→ Given material:
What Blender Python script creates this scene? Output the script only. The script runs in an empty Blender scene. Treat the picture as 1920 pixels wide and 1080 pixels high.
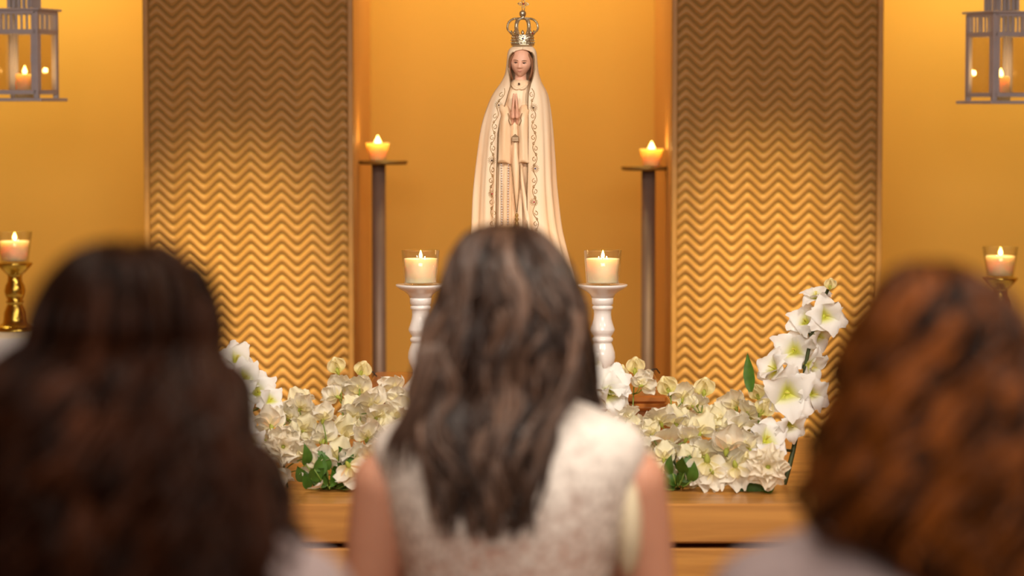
import bpy, math, random
import numpy as np
from mathutils import Vector, Matrix, noise

PI = math.pi
R = math.radians
rnd = random.Random(7)
scene = bpy.context.scene
COL = scene.collection

# ------------------------------------------------------------------ camera
FPX = 5217.0                      # focal length in pixels of a 1920 px wide frame
PITCH = math.atan(340.0 / FPX)    # the horizon lies 340 px above the middle of the frame
CAMZ = 1.40
cam_data = bpy.data.cameras.new('camera')
cam_data.sensor_width = 36.0
cam_data.lens = 36.0 * FPX / 1920.0
cam_data.clip_start = 0.05
cam_data.dof.use_dof = True
cam_data.dof.focus_distance = 5.92
cam_data.dof.aperture_fstop = 2.0
cam = bpy.data.objects.new('camera', cam_data)
COL.objects.link(cam)
cam.location = (0, 0, CAMZ)
cam.rotation_euler = (PI / 2 - PITCH, 0, 0)
scene.camera = cam


def P(px, py, Y):
    """world point on the plane at depth Y seen at a pixel of the photograph"""
    u = (px - 960.0) / FPX
    v = (540.0 - py) / FPX
    c, s = math.cos(PITCH), math.sin(PITCH)
    t = Y / (c + v * s)
    return Vector((u * t, Y, CAMZ + t * (v * c - s)))


# ------------------------------------------------------------------ world, lights, exposure
world = bpy.data.worlds.new('world')
scene.world = world
world.use_nodes = True
wbg = world.node_tree.nodes['Background']
wbg.inputs[0].default_value = (1.0, 0.80, 0.62, 1)
wbg.inputs[1].default_value = 0.16

scene.view_settings.view_transform = 'Standard'
scene.view_settings.look = 'None'
scene.view_settings.gamma = 1
scene.view_settings.use_curve_mapping = False
scene.view_settings.exposure = 0.0


def area(name, loc, target, sx, sy, power, color, spread=180):
    d = bpy.data.lights.new(name, 'AREA')
    d.shape = 'RECTANGLE'
    d.size, d.size_y = sx, sy
    d.energy = power
    d.color = color
    d.spread = R(spread)
    o = bpy.data.objects.new(name, d)
    COL.objects.link(o)
    o.location = loc
    o.rotation_euler = (Vector(target) - Vector(loc)).to_track_quat('-Z', 'Y').to_euler()
    return o


def spot(name, loc, target, power, color, angle, blend=1.0, size=0.05):
    d = bpy.data.lights.new(name, 'SPOT')
    d.energy = power
    d.color = color
    d.spot_size = R(angle)
    d.spot_blend = blend
    d.shadow_soft_size = size
    o = bpy.data.objects.new(name, d)
    COL.objects.link(o)
    o.location = loc
    o.rotation_euler = (Vector(target) - Vector(loc)).to_track_quat('-Z', 'Y').to_euler()
    return o


WARM = (1.0, 0.81, 0.36)
area('wall_washer_niche', (0, 7.35, 2.42), (0, 7.75, 1.2), 0.72, 0.10, 8.3, WARM)
area('wall_washer_left', (-1.55, 7.35, 2.30), (-1.55, 7.75, 1.2), 1.1, 0.10, 13.0, WARM)
area('wall_washer_right', (1.55, 7.35, 2.30), (1.55, 7.75, 1.2), 1.1, 0.10, 13.0, WARM)
spot('panel_spot_left', (-0.72, 5.35, 2.95), (-0.69, 6.9, 0.77), 520, (1.0, 0.75, 0.27), 19)
spot('panel_spot_right', (0.66, 5.35, 2.95), (0.62, 6.9, 0.80), 520, (1.0, 0.75, 0.27), 19)
spot('altar_spot_right', (1.3, 3.3, 2.95), (0.05, 5.9, 0.95), 205, (1.0, 0.91, 0.78), 34, 1.0, 0.12)
spot('altar_spot_left', (-1.2, 3.3, 2.95), (-0.05, 5.9, 0.95), 150, (1.0, 0.91, 0.78), 34, 1.0, 0.12)
area('ceiling_light_right', (1.5, 3.0, 2.95), (0.45, 3.4, 0.9), 0.6, 0.6, 19, (1.0, 0.86, 0.70), 130)
area('front_fill', (0.0, -0.6, 2.5), (0.0, 6.0, 1.3), 3.0, 1.0, 27, (1.0, 0.87, 0.75), 80)  # unseen soft fill added to brighten the lanterns and the centre woman's back
spot('side_spot_right', (2.5, 1.7, 2.5), (0.62, 2.80, 1.05), 15, (1.0, 0.68, 0.34), 26)
area('overhead_fill', (0.0, 3.1, 2.95), (0.0, 4.3, 0.3), 1.4, 0.5, 16, (1.0, 0.88, 0.74), 110)  # added overhead fill, no known lamp; narrowed spread keeps the panel tops dark

# ------------------------------------------------------------------ materials
MATS = {}


def new_mat(name):
    m = bpy.data.materials.new(name)
    m.use_nodes = True
    nt = m.node_tree
    for n in list(nt.nodes):
        nt.nodes.remove(n)
    out = nt.nodes.new('ShaderNodeOutputMaterial')
    MATS[name] = m
    return m, nt, out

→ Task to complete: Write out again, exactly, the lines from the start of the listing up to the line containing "scene.camera = cam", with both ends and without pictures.

→ Written answer:
What Blender Python script creates this scene? Output the script only. The script runs in an empty Blender scene. Treat the picture as 1920 pixels wide and 1080 pixels high.
import bpy, math, random
import numpy as np
from mathutils import Vector, Matrix, noise

PI = math.pi
R = math.radians
rnd = random.Random(7)
scene = bpy.context.scene
COL = scene.collection

# ------------------------------------------------------------------ camera
FPX = 5217.0                      # focal length in pixels of a 1920 px wide frame
PITCH = math.atan(340.0 / FPX)    # the horizon lies 340 px above the middle of the frame
CAMZ = 1.40
cam_data = bpy.data.cameras.new('camera')
cam_data.sensor_width = 36.0
cam_data.lens = 36.0 * FPX / 1920.0
cam_data.clip_start = 0.05
cam_data.dof.use_dof = True
cam_data.dof.focus_distance = 5.92
cam_data.dof.aperture_fstop = 2.0
cam = bpy.data.objects.new('camera', cam_data)
COL.objects.link(cam)
cam.location = (0, 0, CAMZ)
cam.rotation_euler = (PI / 2 - PITCH, 0, 0)
scene.camera = cam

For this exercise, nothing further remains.